Mr. Desai did go to college, at M.I.T., one of those schools that recruiters value so highly. It was there, he said, that he learned how to cope with pressure and to work with brilliant people and sometimes feel humbled. But while one’s work at school isn’t inconsequential, he said, “it’s not the whole story.” He asserts that despite his degree in computer science, “I’m a terrible developer.”
David Lewin, a professor at the University of California, Los Angeles, and an expert in management of human resources, said that asking what someone could do was an important question, but so was asking whether the person could accomplish it with other people. Of all the efforts to predict whether someone will perform well in an organization, the most proven method, Dr. Lewin said, is a referral from someone already working there. Current employees know the culture, he said, and have their reputations and their work environment on the line. A recent study from the Yale School of Management that uses Big Data offers a refinement to the notion, finding that employee referrals are a great way to find good hires but that the method tends to work much better if the employee making the referral is highly productive.
For his part, Dr. Lewin is skeptical that an algorithm would be a good substitute for a good referral from a trusted employee.
One of Gild’s customers is Square, a San Francisco-based mobile payment system. Like many other high-tech companies, Square is aggressively hiring, and it’s finding the competition for great talent as intense as it was during the dot-com boom, according to Bryan Power, the company’s director of talent and a Silicon Valley veteran. Mr. Power says Gild offers a potential leg up in finding programmers who aren’t the obvious catches.
“Getting out of Stanford or Google is a very good proxy” for talent, Mr. Power said. “They have reputations for a reason.” But those prospects have many choices, and they might not choose Square. “We need more pools to draw from,” he said, “and that’s what Gild represents.”
Gild’s technology has turned up some prospects for Square, but hasn’t led directly to a hire.

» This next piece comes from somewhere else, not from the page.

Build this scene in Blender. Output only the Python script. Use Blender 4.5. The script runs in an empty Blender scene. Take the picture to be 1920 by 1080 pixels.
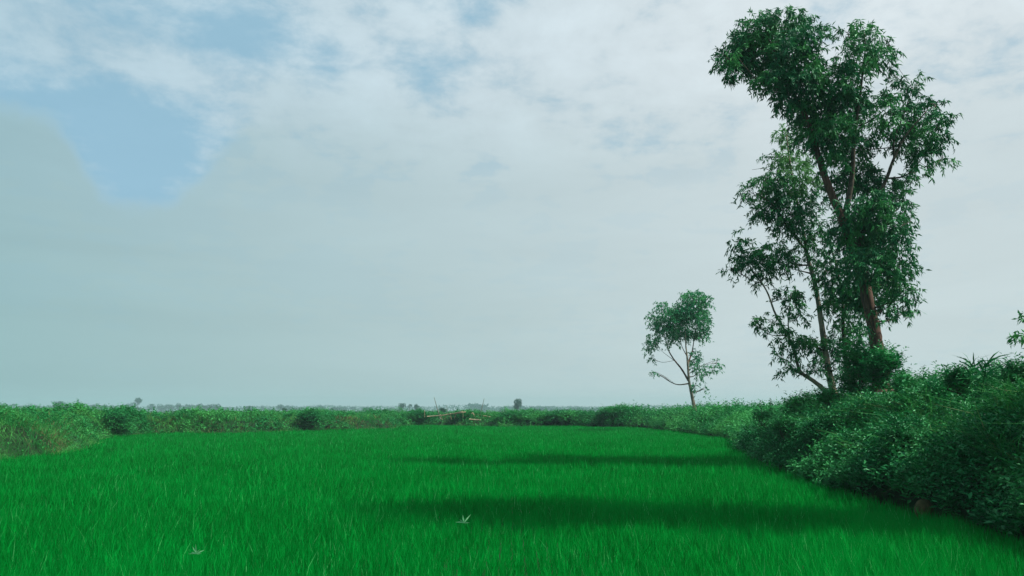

Mr. Power says the Gild algorithm provides a generalized programming score that is not as specific as Square needs for its job slots. “Gild has an opinion of who is good but it’s not that simple,” he said, adding that Square was talking to Gild about refining the model.
Despite the limited usefulness thus far, Mr. Power says that what Gild is doing is the start of something powerful. Today’s young engineers are posting much more of their work online, and doing open-source work, providing more data to mine in search of the diamonds. “It’s all about finding unrecognized talent,” he said.
MR. DOMINGUEZ has worked at Gild for eight months and has proved himself a talented programmer, Mr. Desai said. But he also said that Mr. Dominguez “sometimes struggles to work in a structured environment.” His co-workers try not to bug him when he’s sitting at his computer, locked into that work zone.
In meetings, Mr. Dominguez speaks his mind. He’s happier, he said, “as long as I can have a say in how the system is built,” or it’s just another system he would have to conform to. He bristles slightly at the growth of the company, which has expanded to 40 people from 10 in the last six months, adding layers of management and bureaucracy.
“The truth is that’s in my nature to do stuff in my own way; inevitably I want to start my own company,” he said, but he’s quick to add: “I do appreciate and the respect the opportunity the company’s given me because I think it’s very clear they hired me on merit. I will always appreciate that.”
Dr. Ming says the young man is both a great find and still an unknown. Of course, he is just a single example, one heralded by the company, but who cannot alone either validate or disprove the method.
“He’s got the lone-wolf thing going on,” Dr. Ming said. “It’s going well early but it could get tougher later on.”
The algorithm did a good job measuring what it can measure. It nailed Mr. Dominguez’s talent for working with computers. What is still unfolding is how he uses his talent over the long term, working with people.